Of course, the administration has long insisted that its enforcement actions are “targeted.” But Homan said his approach would be different, noting the effort “got away from” that targeted approach “a little bit.”
And he made a series of comments that seemed intended to break with the administration’s previous no-apologies, never-back-down posture.
“I do not want to hear that everything that has been done here has been perfect,” Homan said at one point. He added that agents who don’t act with professionalism “will be dealt with” and that the operation would be “safer” and “by the book”.
That could be read as a rebuke to the ousted head of the Minneapolis operation, Gregory Bovino, who said last week that “everything we do every day is legal, ethical, moral, well grounded in law”. It could even be read as a corrective of White House adviser Stephen Miller, who earlier this month claimed ICE had “a flawless track record of deporting non-citizens.”

White House border czar Tom Homan.
Photo: AFP/ANDREW HARNIK
On the flip side, Homan at least notionally tried to combat the idea that this was a capitulation. He repeatedly criticised the protesters’ rhetoric – while acknowledging their right to protest – and said the administration was “not surrendering” its mission.
“I’m staying till the problem’s gone,” he said.
We’ll have to see how much changes in the hours and days ahead. But it’s telling that the administration at least feels the need to signal this softer touch.
And given all the cameras trained on what its agents are doing, it’ll be pretty easy to tell if it was just rhetoric.
Pulling out in Maine
On a related note, Republican Sen Susan Collins of Maine announced Thursday morning that ICE was suddenly ending its recently ramped-up efforts in her state, which, like Minnesota, has a sizeable Somali population.
Collins had urged ICE to do that in both Maine and Minnesota.
It was always a bizarre move for the administration to choose Maine, given Collins is hugely important for their efforts to hold the Senate in this year’s midterm elections. ICE being there risked a backlash.
The new announcement suggests the administration has come to the realisation that this wasn’t a great idea, however belatedly.
The mission was announced just eight days ago.

US President Donald Trump speaking on 16 January, 2026, during a meeting on rural health care investments, in the East Room of the White House.
Photo: AFP/ Brendan Smialowski
The funding bill in Washington
Perhaps most striking have been the machinations in Washington, where the White House and Republicans appear unusually amenable to making concessions to Democrats.
CNN’s Manu Raju and Jeff Zeleny reported late Wednesday that the White House was moving towards’ Democrats’ demands to cut out DHS funding from the current larger spending package ahead of a possible government shutdown this week. That would allow for negotiations over restricting ICE’s tactics to continue in the weeks ahead.
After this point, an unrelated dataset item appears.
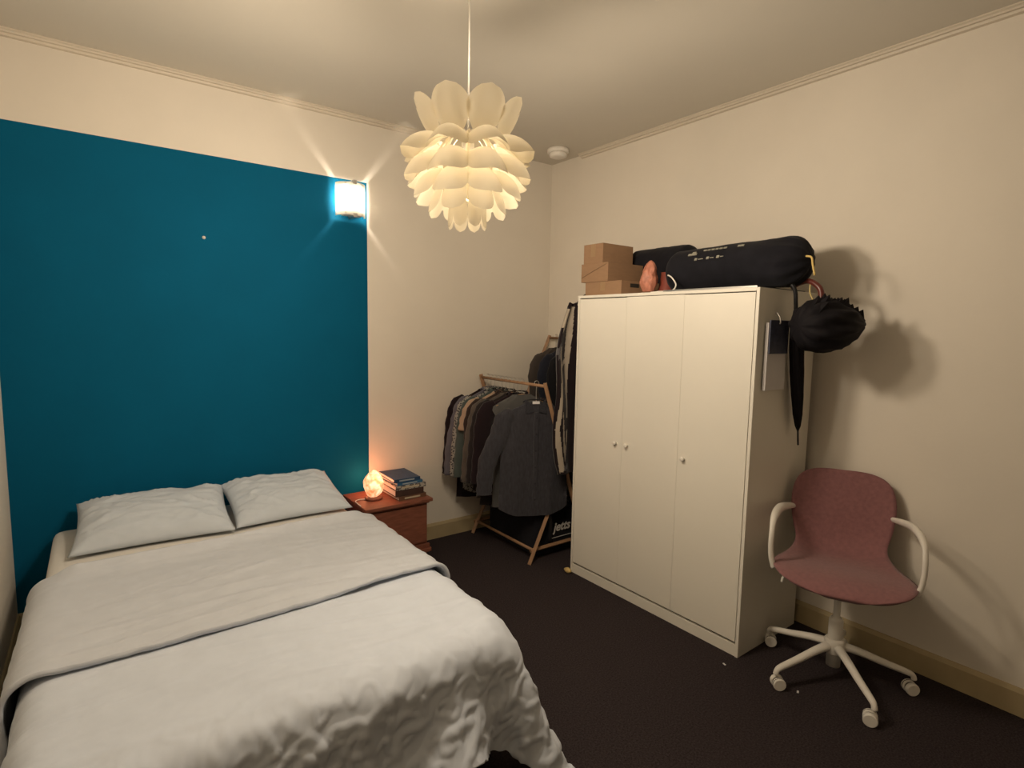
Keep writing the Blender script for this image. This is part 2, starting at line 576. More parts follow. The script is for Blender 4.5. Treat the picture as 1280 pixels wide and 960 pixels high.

Republican leaders earlier this week had dismissed the idea of splitting up the funding bill, but Democrats – whose votes are required to overcome filibusters in the Senate – have played hardball. Even the centrists who gave in at the end of shutdown late last year have projected a united front with leadership and rejected the White House’s efforts to negotiate separately with them.
None of it means the White House and Republicans are going to give Democrats all the policy changes they want. (Senate Minority Leader Chuck Schumer laid out a number of demands Wednesday, including restricting roving patrols and agents’ ability to use force, as well as requiring body cameras and banning masks.)
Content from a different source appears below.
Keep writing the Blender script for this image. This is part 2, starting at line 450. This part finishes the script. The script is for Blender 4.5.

But there is a clear sense that Democrats have much of the leverage right now. Republicans aren’t even talking very tough.
Democratic Sen. Brian Schatz of Hawaii said that Republicans “seem to understand the gravity of the situation societally, and I’m confident we can land it.”

Mourners gather at a makeshift memorial in the area where Alex Pretti was shot dead a day earlier by federal immigration agents in Minneapolis, Minnesota, on 25 January 2026.
Photo: Octavio Jones / AFP
Bowing to reality
This is, in some ways, just an acknowledgment of the political reality for the White House. The polling has clearly trended away from them in recent weeks.
CBS News-YouGov polling has shown the percentage of Americans who say ICE is “too tough” rising from 53 percent in October to 56 percent in November to 61 percent after an ICE agent shot and killed Renee Good earlier this month.
A Reuters-Ipsos poll Wednesday showed Trump’s approval on immigration dropping lower than it’s ever been in either of his two terms, at 39 percent.
And a Fox News poll Thursday showed nearly as many Americans favored going so far as to abolish ICE (36 percent) as opposed that (42 percent). Support for abolition is twice what it was when the “abolish ICE” movement began in the late 2010s.
But we’ve also seen how Trump will often press forward even as his policies poll poorly. He’s stubborn like that, especially when it’s a policy he cares about.
For some reason, this issue appears different. And Trump and his party are at least flirting with capitulation.